I think Marvel and DC need to get some new editors with some fire and brimstone sensibilities. Only approve a cross-over if it really benefits all the parties involved and contributes to both stories, and not provide whipping horse's just so a writer can show off how bad *** their new character is. And ease of the events or else the bottom is going to fall out of the industry again.
Recently I've been growing more and more tired with the shared universe concept in the Marvel universe. The more and more these storylines intersect the more frustrating they become to read. Back when Civil War was happening I would be the first person to be out there praising the benefit's of a shared universe. But now, I want Moon Knight in Moon Knight, Iron Fist in The Immortal Iron Fist, and Thor in Thor. I don't want to see them chumming it up with each other anymore, it's grown quite tiresom, and it seems to serve no purpose than to sell a few more comics and water down a writers vision for a series.
So I was wondering how the rest of the board felt about this, does anyone else feel that the shared universe concept has run it's course? or maybe think that the idea itself is not faulty but it's not being supported properly by editors?
I do personally think the bulk of my issue is stemming from the completley inept (for the most part) editorial team from Marvel. Or maybe it's stemming from event fatigue. Or possibly that I want the hero of the story to fight a villain, and not the star of another book, because then you obviously know the story will end in what can be summed up in a draw. It's probably the summation of all three.
I suppose without Shared Universe you can't really have a team like the Avengers or the JLA kicking around, because these are teams that are comprised of characters who for the most part have their own series, their own supporting casts, villains, etc. characters that can support themselves on their own quite easily. They aren't like the X-Men where you could more or less take the entire Mutant population and slap them into there own universe and noone would notice the difference. Isolating characters limit's their exposure and greatly reduce's the chance of new readers jumping onto a series.
Is there a happy medium that can be obtained? DC seems to have the right idea with having 1 major hero protecting a city (Superman for Metropolis, Batman for Gotham) with a group of under-heroes to flesh out the area, leading to a group of mostly isolated universe's comprising a larger shared one.

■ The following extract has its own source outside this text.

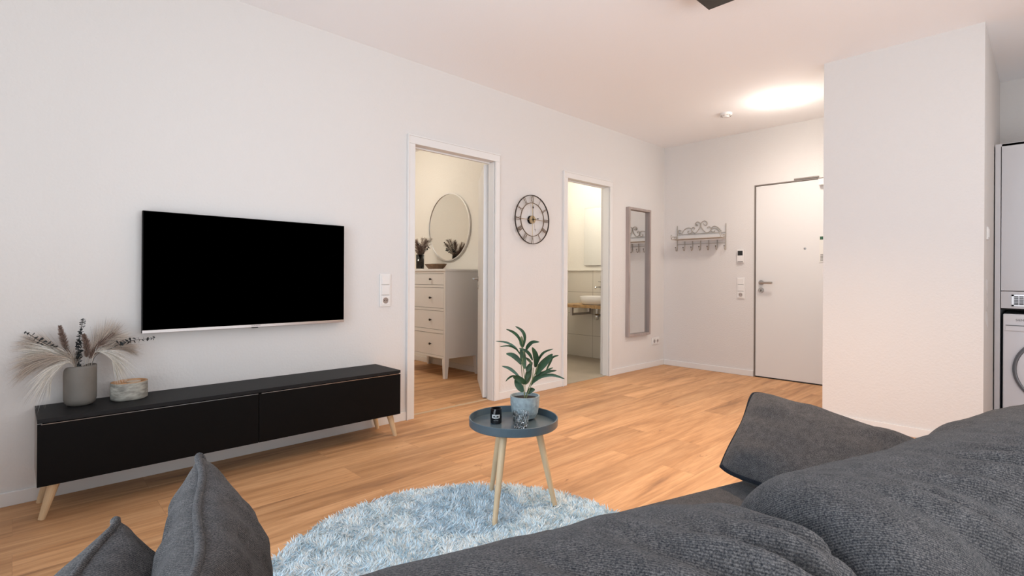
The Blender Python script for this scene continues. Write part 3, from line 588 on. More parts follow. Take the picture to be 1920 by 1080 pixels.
# square anthracite ceiling light whose corner reaches into the picture
lc = at(1329, 19, 2, 2.50); S_ = .42
r = thing('ceiling_light', 'square anthracite ceiling light, only its corner in view at the top edge', 'ceiling lamp', (lc.x - S_ / 2, lc.y - S_ / 2, H))
obj('canopy', BX(-.06, .06, -.06, .06, -.055, 0), M['lampdark'], r, bevel=.003); obj('plate', BX(-S_ / 2, S_ / 2, -S_ / 2, S_ / 2, -.08, -.055), M['lampdark'], r, bevel=.002)
obj('spot_head', LA([(0, -.081), (.035, -.081), (.04, -.10), (.034, -.101), (0, -.09)], seg=24, c=(-.08, -.08, 0)), M['lampdark'], r)
# ------------------------------------------------------------------ niche cabinet, washing machine
NX = -.60; yA = -2.926; yB = -2.955; yW = -3.62; NT = 1.98
r = thing('niche_cabinet', 'tall pale grey cabinet around the washing machine at the right edge', 'cabinet', (NX, yA, 0))
def nb(x0, x1, ya, yb, z0, z1): return BX(x0 - NX, x1 - NX, ya - yA, yb - yA, z0, z1)
obj('side_panel', nb(NX, -.003, yB, yA, 0, NT), M['cab'], r, bevel=.001); obj('side_panel', nb(NX, -.003, yW - .03, yW, 0, NT), M['cab'], r, bevel=.001)
obj('top_panel', nb(NX, -.003, yW, yB, NT - .02, NT), M['cab'], r, bevel=.001); obj('back_panel', nb(-.012, -.004, yW, yB, 0, NT - .02), M['gapdark'], r)
obj('inner_shelf', nb(NX + .03, -.013, yW + .001, yB - .001, .815, .83), M['gapdark'], r)
obj('door', nb(NX, NX + .019, yW + .003, yB - .004, .949, NT - .003), M['cab'], r, bevel=.001)
fp = obj('filler_panel', nb(NX, NX + .019, yW + .003, yB - .004, .826, .944), M['cab'], r, bevel=.001)
gy0, gy1, gz0, gz1 = -3.40, -3.013, .842, .922
bm = bmesh.new(); X0 = -.0035
for b in ((gy0, gy1, gz1 - .010, gz1), (gy0, gy1, gz0, gz0 + .010), (gy0, gy0 + .012, gz0, gz1), (gy1 - .012, gy1, gz0, gz1)): box(bm, X0, .0, b[0] - yA, b[1] - yA, b[2], b[3])
for k in range(1, 8): box(bm, X0 + .001, 0, gy0 - yA, gy1 - yA, gz0 + .010 + k * .0075 - .001, gz0 + .010 + k * .0075 + .001)
y = gy1 - .036
while y > gy0: box(bm, X0 + .0005, 0, y - .0015 - yA, y + .0015 - yA, gz0, gz1); y -= .026
obj('vent_grille', bm, M['silver'], fp)
obj('grille_recess', BX(-.0012, -.0001, gy0 + .01 - yA, gy1 - .01 - yA, gz0 + .01, gz1 - .01), M['gapdark'], fp)
WYc = -3.268; r = thing('washing_machine', 'white front-loading washing machine standing in the pale niche cabinet', 'washing machine', (NX + .005, WYc, 0))
hw = .298
obj('body', BX(0, .56, -hw, hw, .008, .787), M['washer'], r, bevel=.006); 
obj('control_panel', BX(-.006, 0, -hw + .002, hw - .002, .668, .78), M['washer'], r, bevel=.002)
obj('detergent_drawer', BX(-.010, -.006, .12, hw - .012, .672, .718), M['washer'], r, bevel=.002); obj('drawer_grip', BX(-.0125, -.010, .125, hw - .014, .706, .711), M['rub'], r)
text_mesh('brand_mark', 'SIEMENS', .021, M['ink'], r, Matrix.Translation((-.0072, .195, .746)) @ Matrix.Rotation(R(-90), 4, 'Z') @ Matrix.Rotation(R(90), 4, 'X'))
obj('program_dial', LA([(0, -.03), (.028, -.028), (.032, -.006)], seg=32, c=(0, -.02, .725), axis='x'), M['chrome'], r, smooth=True); obj('display', BX(-.0075, -.0061, -.25, -.09, .70, .75), M['gapdark'], r)
dcz, dr = .41, .235
dd = obj('door', LA([(.212, -.020), (.217, -.026), (.224, -.026), (dr, -.012), (dr, 0)], seg=64, c=(0, .015, dcz), axis='x'), M['drum'], r, smooth=True)
obj('door_glass', LA([(0, -.018), (.12, -.020), (.19, -.022), (.2125, -.019)], seg=64, c=(0, .015, dcz), axis='x'), M['washer'], dd, smooth=True)
obj('plinth', BX(-.001, .0, -hw, hw, .008, .09), M['washer'], r)
# ------------------------------------------------------------------ bedroom: chest of drawers and what stands on it
KX0, KX1, KY0, KY1, KZ = -2.469, -2.016, 1.014, 1.93, 1.108
r = thing('chest_of_drawers', 'white chest of drawers on tapered legs behind the bedroom doorway', 'chest of drawers', (KX0, KY0, 0))
def kb(x0, x1, y0, y1, z0, z1): return BX(x0 - KX0, x1 - KX0, y0 - KY0, y1 - KY0, z0, z1)
obj('carcass', kb(KX0 + .018, KX1, KY0, KY1, .20, 1.085), M['white'], r, bevel=.002)
obj('top', kb(KX0 - .008, KX1, KY0 - .008, KY1 + .008, 1.085, KZ), M['white'], r, bevel=.003)
bm = bmesh.new(); x0, x1 = 0, .018
for z0, z1 in ((.20, .222), (.450, .486), (.681, .706), (.917, .944), (1.062, 1.085)): box(bm, x0, x1, .03, KY1 - KY0 - .03, z0, z1)
box(bm, x0, x1, 0, .028, .20, 1.085); box(bm, x0, x1, KY1 - KY0 - .028, KY1 - KY0, .20, 1.085); obj('front_frame', bm, M['white'], r, bevel=.001)
obj('gap_lining', BX(.012, .0178, .029, KY1 - KY0 - .029, .205, 1.08), M['gapdark'], r)
for z0, z1 in ((.222, .450), (.486, .681), (.706, .917), (.944, 1.062)):
    d = obj('drawer', BX(.002, .0115, .032, KY1 - KY0 - .032, z0 + .0035, z1 - .0035), M['white'], r, bevel=.001)
    for yy in (.245, .67): obj('knob', LA([(0, -.026), (.011, -.024), (.012, -.016), (.006, -.012), (.005, .002)], seg=14, c=(.002, yy, (z0 + z1) / 2), axis='x'), M['iron'], d, smooth=True)
for lx, ly in ((0, 0), (0, 1), (1, 0), (1, 1)):
    bm = bmesh.new(); s0, s1 = .052, .034; ox = 0 if lx == 0 else KX1 - KX0; oy = 0 if ly == 0 else KY1 - KY0; sx, sy = (1 if lx == 0 else -1), (1 if ly == 0 else -1)
    vs = [bm.verts.new((ox + sx * a, oy + sy * b, z)) for z, s in ((0, s1), (.20, s0)) for a, b in ((0, 0), (s, 0), (s, s), (0, s))]
    for f in ((0, 1, 2, 3), (4, 5, 6, 7), (0, 1, 5, 4), (1, 2, 6, 5), (2, 3, 7, 6), (3, 0, 4, 7)): bm.faces.new([vs[i] for i in f])
    obj('leg', bm, M['white'], r, bevel=.001)
r = thing('round_mirror', 'round thin-framed mirror on the bedroom wall above the chest of drawers', 'mirror', (BXR, 1.57, 1.597))
obj('rim', LA([(.383, 0), (.388, 0), (.388, -.022), (.376, -.022), (.376, -.016), (.383, -.014)], seg=72, axis='x'), M['lightsilver'], r); obj('glass', LA([(0, -.015), (.377, -.015), (.38, -.004), (0, -.004)], seg=72, axis='x'), M['mirror'], r)
fl = Vector((-2.27, 1.76, KZ)); r = thing('flower_vase', 'slim clear glass vase of dried flowers on the chest of drawers', 'vase', fl)
obj('body', LA([(0, 0), (.045, 0), (.045, .008), (.047, .17), (.045, .17), (.042, .012), (0, .012)], seg=28), M['clear'], r, smooth=True)
obj('filling', LA([(0, .013), (.034, .013), (.036, .13), (0, .14)], seg=12), mat('dark_stems_in_water', (.16, .19, .18, 1), .6, var=.6, vscale=50), r)
for i in range(16):
    a = random.uniform(0, 2 * math.pi); sp_ = random.uniform(.05, .15); hgt = random.uniform(.25, .37) ; tip = fl + Vector((math.cos(a) * sp_, math.sin(a) * sp_, hgt)); b0 = fl + Vector((math.cos(a) * .012, math.sin(a) * .012, .02)); mid = fl + Vector((math.cos(a) * .02, math.sin(a) * .02, .17))
    if i % 3 == 0:
        P = smoothpath([b0, mid, tip], 8); q = thing('eucalyptus_sprig', 'dark dried eucalyptus in the glass vase on the chest of drawers', 'dried eucalyptus', b0, 0, 'dried eucalyptus in the bedroom vase'); PL = [p - b0 for p in P]
        obj('stalk', TB(PL, .0015, seg=4), M['euc'], q); bm = bmesh.new()
        for k in range(14):
            f = .45 + .55 * k / 13; ii = min(int(f * (len(PL) - 1)), len(PL) - 2); p = PL[ii]; d = Vector((random.gauss(0, 1), random.gauss(0, 1), random.gauss(0, 1))).normalized(); s = d.orthogonal().normalized()
            vs = [bm.verts.new(p + d * .012 + (d * math.cos(z * math.pi / 3) + s * math.sin(z * math.pi / 3)) * .010) for z in range(6)]; bm.faces.new(vs)
        obj('foliage', bm, M['euc'], q)
    else:
        plume('beige feathery dried grass in the glass vase on the chest of drawers', [b0, mid, tip], .42, 170, .07, .7, M['plumeb'] if i % 3 == 1 else M['plume'], w=.0013, droop=.1, ymax=9, group='dried grasses in the bedroom vase')
bo = Vector((-2.24, 1.50, KZ)); r = thing('wooden_bowl', 'long dark wooden bowl on the chest of drawers', 'bowl', bo)
bm = bmesh.new(); n = 36; rs = []
for s, z in ((.55, 0), (.62, .003), (.88, .04), (1, .062), (.96, .062), (.8, .035), (.5, .012)): rs.append([bm.verts.new((.085 * s * math.cos(2 * math.pi * k / n), .175 * s * math.sin(2 * math.pi * k / n), z)) for k in range(n)])
for A, B in zip(rs, rs[1:]):
    for k in range(n): bm.faces.new((A[k], A[(k + 1) % n], B[(k + 1) % n], B[k]))
bm.faces.new(rs[0][::-1]); bm.faces.new(rs[-1]); obj('shell', bm, M['bowl'], r, smooth=False)
# ------------------------------------------------------------------ bathroom
TX = -.246
r = thing('washbasin_counter', 'oak slab counter on metal brackets seen through the bathroom doorway', 'counter', (TX, .72, 0))
bm = bmesh.new(); N_ = 20; T_ = []; B_ = []
for i in range(N_ + 1):
    y = .37 - .74 * i / N_; x = -.44 - .012 * math.sin(i * 1.3) - .006 * math.sin(i * 2.9)
    T_.append((x, y)); 
for i in range(N_):
    (xa, ya), (xb, yb) = T_[i], T_[i + 1]
    v = [bm.verts.new(p) for p in ((xa, ya, .70), (0, ya, .70), (0, yb, .70), (xb, yb, .70), (xa + .01, ya, .665), (0, ya, .665), (0, yb, .665), (xb + .01, yb, .665))]
    for f in ((0, 1, 2, 3), (7, 6, 5, 4), (0, 3, 7, 4), (1, 5, 6, 2)) + (((0, 4, 5, 1),) if i == 0 else ()) + (((3, 2, 6, 7),) if i == N_ - 1 else ()): bm.faces.new([v[q] for q in f])
bmesh.ops.remove_doubles(bm, verts=bm.verts[:], dist=1e-5); obj('slab', bm, M['counter'], r)
for yy in (.19, -.27):
    bm = bmesh.new(); box(bm, -.375, -.345, yy - .015, yy + .015, .562, .664); box(bm, -.345, -.0, yy - .015, yy + .015, .562, .59); box(bm, -.03, 0, yy - .015, yy + .015, .59, .664); box(bm, -.345, -.03, yy - .015, yy + .015, .650, .664)
    obj('bracket', bm, M['silver'], r, bevel=.001)
r = thing('washbasin', 'round white ceramic washbasin on the oak counter', 'washbasin', (-.47, .64, .70))
obj('bowl', LA([(0, 0), (.16, 0), (.185, .02), (.20, .10), (.194, .104), (.188, .098), (.17, .03), (.08, .02), (0, .018)], seg=48), M['ceramic'], r, smooth=True)
r = thing('basin_tap', 'chrome wall tap above the round washbasin', 'tap', (TX, .735, .93))
obj('back_plate', BX(-.008, 0, -.03, .0, -.055, .13), M['iron'], r, bevel=.002); obj('spout', TB([(-.004, -.01, -.02), (-.11, .0, -.02), (-.12, .0, -.035)], .010, seg=10), M['chrome'], r); obj('lever', TB([(-.004, -.01, .045), (-.06, .0, .05)], .006, seg=8), M['chrome'], r)
r = thing('drain_trap', 'chrome drain pipework below the oak counter', 'pipe', (-.40, .68, .664))
obj('down_pipe', TB([(0, 0, 0), (0, 0, -.14)], .016, seg=14), M['chrome'], r); obj('trap', LA([(0, -.16), (.026, -.15), (.028, -.09), (.016, -.08)], seg=20), M['chrome'], r, smooth=True); obj('waste_pipe', TB([(0, 0, -.10), (.08, -.01, -.10), (.152, -.01, -.10)], .014, seg=12), M['steel'], r)
obj('wall_rosette', LA([(.016, 0), (.035, -.002), (.033, -.012), (.016, -.014)], seg=24, c=(.1535, -.01, -.10), axis='x'), M['chrome'], r)
r = thing('bathroom_mirror', 'rectangular frameless mirror on the bathroom wall above the washbasin', 'mirror', (-.2301, .70, 1.187))
obj('backing', BX(-.02, 0, -.30, .30, 0, .736), M['silver'], r, bevel=.001); obj('glass', BX(-.0225, -.0201, -.298, .298, .002, .734), M['mirror'], r)
struct('trim_1', BX(-.262, -.2301, T, 1.27, 1.1205, 1.136), M['bedwall'])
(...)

Compared to Marvel New York having an epidemic of capes so bad that they're crawling all over each other eating each others young and so forth. Marvel seems to be trying to spread out their franchise's a little better sending the X-Men to 'frisco, and the 50 state initiative. But then again the 50 state initiative really only seems to be a depository for C and D list characters, and being in Frisco doesn't seem to stop Wolverine being in 7 places at once.
It's like having your cake and eating it too, does having Rulk beat the snot out of Thor benefit the over arching story of either series? no. But does having Iron Fist undertake a quest to the Capitol City of Hell, really accomplish anything other than getting him taken off of the Avengers a team which in the right hands he would be a fantastic fit? Not really.
I think Marvel and DC need to get some new editors with some fire and brimstone sensibilities. Only approve a cross-over if it really benefits all the parties involved and contributes to both stories, and not provide whipping horse's just so a writer can show off how bad *** their new character is. And ease of the events or else the bottom is going to fall out of the industry again.